Reclaiming a Beloved Bungalow

Hidden by trees, infested by bees, a Delphi house’s transformation is peppered with rehab challenges and happy discoveries.

Rock Solid Investment

Jeff Been had always been intrigued by a Delphi bungalow with a fieldstone façade and porch. As a child, he walked by the house on East Monroe Street on the way from school to the park. Been lives in Louisville now, and on a visit home, he found the charming porch obscured by large spruce trees and noticed holes in the roof.  He and his partner Eric Graninger also noticed a small “For Sale” sign.

“We realized it had good bones and great potential and it needed to be saved. We were crazy enough to do it,” says Been.

Like the outside, the interior displays strong Arts and Crafts influences, including a built-in window seat, original woodwork throughout, built-in china cabinets, and a fieldstone fireplace. The windows and the front porch offer views of a nearby ravine.

Been and Graninger brought old house wisdom and DIY expertise to the project.

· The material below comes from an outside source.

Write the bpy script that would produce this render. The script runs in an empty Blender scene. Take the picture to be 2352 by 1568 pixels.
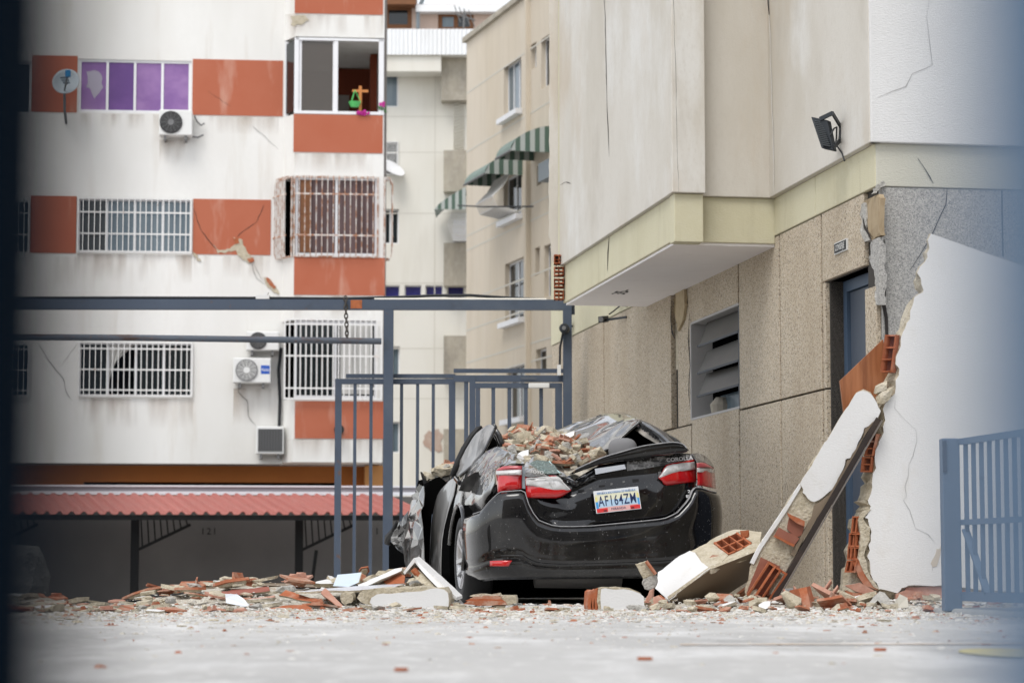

They own an 1848 farmhouse in Carroll County, and live full time in a “bungalow on steroids” they fixed up in Louisville’s Cherokee Triangle neighborhood. While in law school in Indianapolis, Been had restored a historic rowhouse on Alabama Street.

In Delphi, the pair started by putting a new roof on the 1919 bungalow, and consulted with Indiana Landmarks’ western office on appropriate roof shingle colors, given the home’s unusual split granite exterior. Early on, work was interrupted when they discovered a swarm of bees in the house. They called on a beekeeping family who had removed a colony from their farmhouse. The beekeepers chipped away at plaster to retrieve the queen bee so the swarm would follow, leaving behind two five-gallon buckets of honeycomb.


Been and Graninger removed a crumbling ‘30s-era carport and started replacing plumbing and wiring and repairing water-damaged walls. After they had sealed up the house, a neighbor called Been to inform him that a raccoon was peeking through windows from inside the house. Been trapped the tenant and released it on the farm.

“There are very good days, and then some more depressing,” says Been, who is supervising the work in retirement. “You always discover surprises when you start these projects.” While cleaning out one of the window wells, he found etched in concrete the words, “Mrs. Chas Murphy Builder, June 1, 1919, Begun Sept 1915, Delayed by WAR.”

Research revealed that the property was built by Elizabeth Fisher Murphy using rocks she and her friends collected from throughout the country. A schoolteacher, Murphy traveled the U.S. lecturing and demonstrating her dress reform system. She also held local acclaim as a good friend of James Whitcomb Riley, allegedly inspiring his poem “Curly Locks.”

“It’s cool that in 1919, a woman is describing herself as the builder of this house. There’s great energy there,” says Graninger

Been and Graninger are still determining what they will do with the bungalow when the rehabilitation is complete. “Delphi has this terrific fabric of homes. That’s another reason we felt strongly about saving this one,” says Graninger. “This is such a neat little town, just losing one house in that fabric can hurt it.”